Jakarta, 24 November 2022 – Listrik telah menjadi kebutuhan primer sekaligus penggerak ekonomi bagi seluruh orang. Permintaan listrik diprediksi akan terus meningkat baik dari sektor industri maupun dari sektor residensial. Demi memenuhi permintaan tersebut serta menurunkan emisi di sektor energi, perencanaan dengan pemanfaatan energi terbarukan yang lebih besar patut dirancang dalam RUPTL (Rencana Usaha Penyediaan Tenaga Listrik). 

Dalam RUPTL 2021-2030, PLN berencana untuk menambah kapasitas energi terbarukan hingga 51,6%. Sayangnya besaran target ini belum cukup untuk memenuhi target Persetujuan Paris, yaitu membatasi emisi dan kenaikan suhu global pada tingkat 1,5 derajat celcius. 

Akbar Bagaskara, peneliti sistem kelistrikan IESR, dalam peluncuran laporan studi Enabling High Share of Renewable Energy in Indonesia’s Power System by 2030 menjelaskan bahwa sebagai negara yang berada pada peringkat 10 besar penghasil emisi terbesar di dunia, Indonesia memiliki tanggung jawab untuk menurunkan emisinya secara sistematis. 

“Elektrifikasi pada semua sektor mulai dari industri, transportasi, dan sektor lainnya serta pemanfaatan energi terbarukan secara maksimal adalah kunci utama untuk menurunkan emisi Indonesia untuk kemudian mengejar target Paris Agreement,” jelas Akbar.

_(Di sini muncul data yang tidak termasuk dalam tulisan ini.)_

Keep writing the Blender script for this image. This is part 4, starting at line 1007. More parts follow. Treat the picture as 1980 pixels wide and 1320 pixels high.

Akbar menjelaskan bahwa kapasitas energi terbarukan yang dapat ditambahkan ke dalam sistem mencapai 129 GW terdiri dari energi surya sebesar 112,1 GW, energi air 9,2 GW, panas bumi 5,2 GW, energi bayu (angin) 1,5 GW, dan biomassa sebesar 1 GW.

Akbar juga menambahkan studi ini merupakan kelanjutan dari studi Deep Decarbonization of Indonesia’s Energy System yang diluncurkan IESR pada tahun 2021 lalu yang melihat kemungkinan sistem energi Indonesia mencapai status net zero emission (NZE) dengan menggunakan 100% energi terbarukan. 

Kamia Handayani, EVP Energy Transition and Sustainability PT PLN, menjelaskan bahwa RUPTL 2021-2030 memang belum sesuai untuk mengejar target Paris Agreement. 

“RUPTL memang belum sepenuhnya align dengan persetujuan Paris karena masih ada batubara yang terlibat. Kami (PLN) memiliki beberapa skenario untuk mencapai NZE, berdasarkan roadmap NZE PLN sampai 2060, CCS bisa menjadi teknologi yang dimanfaatkan. Namun, kami harus terus melihat perkembangan teknologi kedepannya untuk memenuhi target NZE,” kata Kamia.

Elrika Hamdi, Energy Finance Analyst IEEFA, menambahkan bahwa untuk align dengan target Paris Agreement, perlu ada satu badan yang memonitor pelaksanaan dan pembangunan energi terbarukan.

“Perlu ada suatu badan yang memastikan target pembangunan dan pengadaan energi terbarukan yang misalnya dikeluarkan pemerintah di sistem ketenagalistrikan sehingga curtailment dapat diantisipasi,” tutur Elrika. 

Ikhsan Asa’ad, Ketua Dewan Eksekutif PJCI, menyoroti pentingnya membangun industri energi terbarukan seperti surya dalam negeri yang kuat untuk memenuhi target energi terbarukan yang ambisius.

“Harga renewable saat ini masih relatif lebih mahal daripada listrik PLN, namun semakin masifnya penggunaan diharapkan harganya makin kompetitif. Industri lokal harus mulai disiapkan untuk memenuhi kenaikan kebutuhan komponen energi terbarukan di dalam negeri,” tegasnya. 

Eko Adhi Setiyawan, Dosen, Universitas Indonesia, mengatakan perlu adanya manajemen permintaan (demand management) untuk memobilisasi pelanggan. Selain itu perlu untuk menerjemahkan terminologi Paris Agreement dalam target yang lebih konkrit.